Equally provocative is “The Afterlife of Anne Frank” in which the author takes on the exploitive aspects of the industry that was built around her iconic diary. Buruma asserts that she has been forever a Jewish martyr and the fact that she has been appropriated to post narratives that would be at odds with her beliefs is put forth in her writings.  

“There’s no place like Heimat” examines the reactions of Germans in the aftermath of the war and the accommodation of collective guilt over the profound destruction and vileness perpetrated by the Third Reich. Buruma evaluates the conspiracies of silence and the bitter truths that German descendants have had to try to reconcile and permanently embrace.   

In “Occupied Paris: The Sweet and the Cruel” Buruma surveys the artists, writers, and filmmakers who stayed in Paris during the Nazi occupation. Some were essentially double agents, assimilating the Vichy government and even socializing with Nazi officers in brothels, meanwhile stealthily using their particular talents for the resistance. In many cases there is a completely gray area, morally, that their rationale is simply one of survival. Buruma’s tale of the two realities of Paris during the Nazi Occupation—operating as if nothing was amiss while Jews were being brutally rounded up, starved, and sent off to camps. His portrait of writer and resistance fighter Helene Berr is a searing testament to her courage, humanity, and talent.     

In “The Believer,” a cautionary tale of politics making strange bedfellows, Buruma tries to deconstruct why someone like Christopher Hitchens, his friend, would ally himself with George W. Bush’s disastrous Iraqi war policies.  

Buruma describes the streetwise point of view of ongoing political turmoil in Gaza in “Robbed of Dreams,” in which he visits Israelis who are sympathetic to Palestinians and vice versa, but whose voices are drowned out in their official positions of their respective governments.

“Suicide for the Empire” contemplates the minds and hearts of Kamikaze pilots at the end of World War II. Many of them were top university students whose mission was beyond what they would physically destroy in the war, instead ending up what they would symbolize for a defeated nation. Buruma writes so powerfully of the psychology of what would be a passionate mission of patriotism—and its similarities and uniquely separate motivation from, say, suicide bombers.   

Buruma knows art and art history and offers up a cluster of essays about artists including Max Beckman, George Grosz, and even R. Crumb (not all of the essays are directly looped into the book‘s thesis) and filmmakers Werner Herzog and Rainer Werner Fassbinder.    

“Virtual Violence” looks at Japanese classical art vis-à-vis the pop commercialism that dominates Japanese art today from the viewpoint of post Hiroshima Japan.

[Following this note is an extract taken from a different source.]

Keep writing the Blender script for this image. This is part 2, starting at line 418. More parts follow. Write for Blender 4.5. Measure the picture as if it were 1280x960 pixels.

“Dressing for Success” is about the fascinating Fujita Tsuguharu, a Japanese expatriate artist who became a star artist and personality in Paris, but whoreturned to Japan and turned propagandist during WWII, only to switch sides again after Japan‘s defeat after the U.S. atomic bombings on Hiroshima and Nagasaki changed the global game forever.

As always Buruma is a reporter first; he does not argue a particular side without citation and witness. That is one aspect, along with skilled political scope, that sets him apart from other intellectual essayists today.